Readers will further be entertained with tales of adulterous wives, crooked priests, violent robbers, and travelling magicians. Apuleius seems to have a fondness for the grotesque and the bawdy. His prose ranges from the slapstick to sublime, effortlessly. The result is a novel that constantly surprises its readers with varied tones and playful unpredictability.
Themes: the animal and the divine
The Golden Ass is a story of transformations. It starts with physical metamorphosis, and moves towards moral and spiritual change. Lucius’s transformation into a donkey is castigation for curiosity and pride, but through his suffering, he overcomes his superficial identity and lives to experience the lowest and loftiest aspects of human nature.
The final book marks a dramatic shift in the tone and in the mood of the story. In utter desperation, after enduring unbearable hardships, our despondent protagonist donkey attempts to take his own life. He goes down to the sea, and starts wailing at his plight, and the desperation that has led him into this state of action.
Pitying Lucius, the goddess Isis, appears before him as a vision and restores his human appearance. The story ends with Lucius initiating into the mystery cult, and experiencing the death of his former self and experiencing a rebirth, akin to his new found faith in the mystery cult. Lucius’s journey is not just one of misadventures and cruelty, but a pilgrimage—from ignorance and desire to wisdom and reverence. The Golden Ass begins in travesty, but ends in salvation.
Style and voice
Apuleius has captured the lucidity of his style with the use of rhetorical flourish. His detailed prose is filled with digressions, puns, and cultural allusions, to keep readers entertained and engrossed.

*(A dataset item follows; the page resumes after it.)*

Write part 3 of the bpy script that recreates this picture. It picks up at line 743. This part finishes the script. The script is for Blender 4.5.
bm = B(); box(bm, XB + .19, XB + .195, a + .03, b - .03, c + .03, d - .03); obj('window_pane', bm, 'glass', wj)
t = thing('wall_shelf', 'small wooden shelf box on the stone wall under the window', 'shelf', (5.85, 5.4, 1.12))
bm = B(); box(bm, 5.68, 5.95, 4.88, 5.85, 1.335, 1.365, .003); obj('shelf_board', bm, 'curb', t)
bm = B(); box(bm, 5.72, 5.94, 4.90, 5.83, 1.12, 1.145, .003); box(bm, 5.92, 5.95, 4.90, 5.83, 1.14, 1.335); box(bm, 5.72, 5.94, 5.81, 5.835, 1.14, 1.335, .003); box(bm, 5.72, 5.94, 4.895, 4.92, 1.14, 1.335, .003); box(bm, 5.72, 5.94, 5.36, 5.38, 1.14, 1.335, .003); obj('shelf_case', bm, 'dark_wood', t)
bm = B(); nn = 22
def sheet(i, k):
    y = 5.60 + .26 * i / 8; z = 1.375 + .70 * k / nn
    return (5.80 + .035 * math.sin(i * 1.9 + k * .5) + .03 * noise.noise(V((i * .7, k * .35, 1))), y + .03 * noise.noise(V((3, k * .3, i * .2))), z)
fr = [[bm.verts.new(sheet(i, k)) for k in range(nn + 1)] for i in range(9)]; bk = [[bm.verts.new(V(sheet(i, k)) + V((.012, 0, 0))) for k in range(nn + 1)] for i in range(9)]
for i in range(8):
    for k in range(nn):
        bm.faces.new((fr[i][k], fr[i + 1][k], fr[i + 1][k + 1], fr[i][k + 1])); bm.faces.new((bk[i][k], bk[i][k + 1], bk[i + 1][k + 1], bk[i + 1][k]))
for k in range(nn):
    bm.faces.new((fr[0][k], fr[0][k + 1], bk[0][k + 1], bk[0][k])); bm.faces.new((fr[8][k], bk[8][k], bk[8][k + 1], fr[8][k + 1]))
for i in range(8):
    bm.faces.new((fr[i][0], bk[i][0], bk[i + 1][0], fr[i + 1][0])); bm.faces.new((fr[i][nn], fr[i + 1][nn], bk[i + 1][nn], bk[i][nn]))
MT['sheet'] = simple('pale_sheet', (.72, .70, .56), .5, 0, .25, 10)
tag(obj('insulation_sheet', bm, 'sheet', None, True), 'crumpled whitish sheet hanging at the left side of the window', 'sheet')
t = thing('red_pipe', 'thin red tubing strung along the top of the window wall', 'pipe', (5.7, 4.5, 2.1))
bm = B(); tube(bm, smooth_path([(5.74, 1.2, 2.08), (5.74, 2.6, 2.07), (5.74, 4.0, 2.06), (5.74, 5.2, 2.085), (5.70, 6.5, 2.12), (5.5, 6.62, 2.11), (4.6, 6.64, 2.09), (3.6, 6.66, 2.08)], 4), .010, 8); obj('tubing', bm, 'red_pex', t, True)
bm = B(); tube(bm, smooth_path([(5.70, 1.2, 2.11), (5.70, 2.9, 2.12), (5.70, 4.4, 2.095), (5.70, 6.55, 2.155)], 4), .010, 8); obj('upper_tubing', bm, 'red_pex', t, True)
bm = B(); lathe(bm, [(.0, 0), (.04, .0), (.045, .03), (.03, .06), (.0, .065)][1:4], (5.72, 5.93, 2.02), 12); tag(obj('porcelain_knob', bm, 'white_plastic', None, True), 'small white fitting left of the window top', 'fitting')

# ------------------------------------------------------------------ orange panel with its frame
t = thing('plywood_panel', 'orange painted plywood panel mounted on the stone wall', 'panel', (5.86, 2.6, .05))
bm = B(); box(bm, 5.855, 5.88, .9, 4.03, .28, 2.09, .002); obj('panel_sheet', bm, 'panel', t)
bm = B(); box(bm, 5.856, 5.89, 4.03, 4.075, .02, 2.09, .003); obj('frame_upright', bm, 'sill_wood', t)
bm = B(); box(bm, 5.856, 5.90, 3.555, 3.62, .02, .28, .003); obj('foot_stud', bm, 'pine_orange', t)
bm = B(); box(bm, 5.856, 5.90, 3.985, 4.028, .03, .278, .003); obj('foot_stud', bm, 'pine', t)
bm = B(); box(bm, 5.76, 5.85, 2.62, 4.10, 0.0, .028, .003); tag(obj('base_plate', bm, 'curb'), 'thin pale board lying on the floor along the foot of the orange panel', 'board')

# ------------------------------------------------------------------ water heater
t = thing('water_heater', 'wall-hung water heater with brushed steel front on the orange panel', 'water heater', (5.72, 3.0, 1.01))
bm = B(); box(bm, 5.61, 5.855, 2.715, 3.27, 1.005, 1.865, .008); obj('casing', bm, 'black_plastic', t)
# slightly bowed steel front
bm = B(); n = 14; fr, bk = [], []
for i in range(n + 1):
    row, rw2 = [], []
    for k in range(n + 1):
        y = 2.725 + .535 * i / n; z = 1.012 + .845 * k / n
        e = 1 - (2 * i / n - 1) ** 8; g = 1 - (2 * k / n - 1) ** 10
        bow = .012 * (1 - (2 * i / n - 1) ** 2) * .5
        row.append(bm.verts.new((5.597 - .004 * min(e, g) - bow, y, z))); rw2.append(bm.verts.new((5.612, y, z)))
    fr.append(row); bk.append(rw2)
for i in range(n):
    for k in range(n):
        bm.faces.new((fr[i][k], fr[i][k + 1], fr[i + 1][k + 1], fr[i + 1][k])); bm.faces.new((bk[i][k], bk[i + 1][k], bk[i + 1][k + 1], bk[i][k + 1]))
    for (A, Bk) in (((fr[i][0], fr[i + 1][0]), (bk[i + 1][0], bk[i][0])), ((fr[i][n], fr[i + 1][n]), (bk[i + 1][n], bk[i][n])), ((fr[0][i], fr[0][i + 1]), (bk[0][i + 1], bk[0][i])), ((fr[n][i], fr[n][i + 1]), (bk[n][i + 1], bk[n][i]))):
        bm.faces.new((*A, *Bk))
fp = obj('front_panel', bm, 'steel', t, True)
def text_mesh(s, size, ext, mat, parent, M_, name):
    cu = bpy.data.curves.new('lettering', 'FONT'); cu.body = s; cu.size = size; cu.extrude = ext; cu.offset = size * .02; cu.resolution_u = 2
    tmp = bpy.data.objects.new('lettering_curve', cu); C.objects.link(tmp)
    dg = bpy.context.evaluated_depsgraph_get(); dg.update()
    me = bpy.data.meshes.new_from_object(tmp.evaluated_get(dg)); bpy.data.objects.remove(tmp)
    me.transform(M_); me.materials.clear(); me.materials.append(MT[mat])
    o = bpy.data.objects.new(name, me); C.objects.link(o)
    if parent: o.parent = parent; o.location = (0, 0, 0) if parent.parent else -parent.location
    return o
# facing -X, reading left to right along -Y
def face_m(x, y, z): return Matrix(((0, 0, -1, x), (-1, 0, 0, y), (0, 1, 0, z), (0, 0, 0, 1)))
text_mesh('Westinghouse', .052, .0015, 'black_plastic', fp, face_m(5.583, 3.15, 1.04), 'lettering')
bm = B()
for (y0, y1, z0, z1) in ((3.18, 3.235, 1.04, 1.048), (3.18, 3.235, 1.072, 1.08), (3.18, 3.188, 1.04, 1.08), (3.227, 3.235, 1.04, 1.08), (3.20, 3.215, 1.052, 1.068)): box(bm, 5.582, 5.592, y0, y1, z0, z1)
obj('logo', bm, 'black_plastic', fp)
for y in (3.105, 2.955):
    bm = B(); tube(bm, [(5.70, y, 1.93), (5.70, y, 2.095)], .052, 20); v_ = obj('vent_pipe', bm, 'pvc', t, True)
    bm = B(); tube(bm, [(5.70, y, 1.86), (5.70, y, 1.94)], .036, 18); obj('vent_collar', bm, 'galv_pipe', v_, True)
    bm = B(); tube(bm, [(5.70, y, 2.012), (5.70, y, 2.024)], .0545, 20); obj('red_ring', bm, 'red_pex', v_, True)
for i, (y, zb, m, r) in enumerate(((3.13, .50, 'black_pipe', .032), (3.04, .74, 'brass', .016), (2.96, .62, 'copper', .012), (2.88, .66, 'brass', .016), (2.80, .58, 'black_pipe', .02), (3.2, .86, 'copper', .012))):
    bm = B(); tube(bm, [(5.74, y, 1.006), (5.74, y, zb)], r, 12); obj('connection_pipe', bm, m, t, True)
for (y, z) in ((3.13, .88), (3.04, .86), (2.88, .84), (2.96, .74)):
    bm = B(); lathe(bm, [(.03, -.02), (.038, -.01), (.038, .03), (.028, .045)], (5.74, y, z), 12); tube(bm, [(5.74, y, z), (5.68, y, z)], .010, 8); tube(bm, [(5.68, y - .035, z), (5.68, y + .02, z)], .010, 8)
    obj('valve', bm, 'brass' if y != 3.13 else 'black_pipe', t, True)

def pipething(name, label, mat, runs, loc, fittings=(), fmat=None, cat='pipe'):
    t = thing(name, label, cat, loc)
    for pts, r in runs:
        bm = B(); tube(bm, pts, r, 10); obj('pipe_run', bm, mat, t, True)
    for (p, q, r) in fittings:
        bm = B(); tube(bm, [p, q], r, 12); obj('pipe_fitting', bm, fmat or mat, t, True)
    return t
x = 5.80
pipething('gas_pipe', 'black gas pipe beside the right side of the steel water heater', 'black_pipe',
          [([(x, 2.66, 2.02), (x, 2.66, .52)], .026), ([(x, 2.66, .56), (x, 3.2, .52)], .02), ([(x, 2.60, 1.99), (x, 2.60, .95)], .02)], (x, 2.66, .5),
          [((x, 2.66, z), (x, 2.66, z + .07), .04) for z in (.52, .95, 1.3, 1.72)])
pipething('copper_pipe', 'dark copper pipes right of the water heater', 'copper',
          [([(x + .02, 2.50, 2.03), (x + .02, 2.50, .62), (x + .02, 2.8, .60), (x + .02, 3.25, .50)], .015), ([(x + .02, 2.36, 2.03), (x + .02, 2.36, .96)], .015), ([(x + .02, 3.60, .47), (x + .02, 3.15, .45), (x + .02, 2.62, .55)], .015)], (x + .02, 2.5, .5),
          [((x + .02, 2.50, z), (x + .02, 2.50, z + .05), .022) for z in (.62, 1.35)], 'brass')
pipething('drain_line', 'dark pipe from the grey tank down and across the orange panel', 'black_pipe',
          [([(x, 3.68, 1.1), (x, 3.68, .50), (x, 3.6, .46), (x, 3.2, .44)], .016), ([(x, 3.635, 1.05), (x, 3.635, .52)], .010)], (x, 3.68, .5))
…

As a Platonist and a priest of Isis himself, he balances the earthy and often crude humour with a unique sense of storytelling filled with moments of serious philosophical and spiritual reflection. Even in translations, Apuleius’s unique voice shines through: scholarly but cheeky, wise yet never dry. His dexterity of language is apparent as he moves between crudeness and virtue with ease, making the novel feel almost modern in its tonal complexity.
Why read The Golden Ass today?
The Golden Ass still retains a remarkably modern feel and is entertaining to its core. Lucius is a timeless figure, a flawed seeker much like our modern-day truth-seekers, at times curious, foolish, eager, impulsive, but ultimately redeemed. The novel is one of the few ancient works that provides us a vivid portrait of everyday Roman life—you won’t find depictions of the Senate, the law-courts or the citizen assemblies here, but rather you will be escorted into the kitchens, brothels, inns, and back alleys of the ancient Roman world. It’s pitiful, funny, touching, and at times deeply moving.
The Golden Ass is one of antiquity’s strangest and most enjoyable tales. It is one of humour, pathos and spirituality, a novel that defies genre, and stands alone for its unique storytelling. So, grab a copy of the Golden Ass and be transported into an ancient world of magic, pathos and spirituality like never before.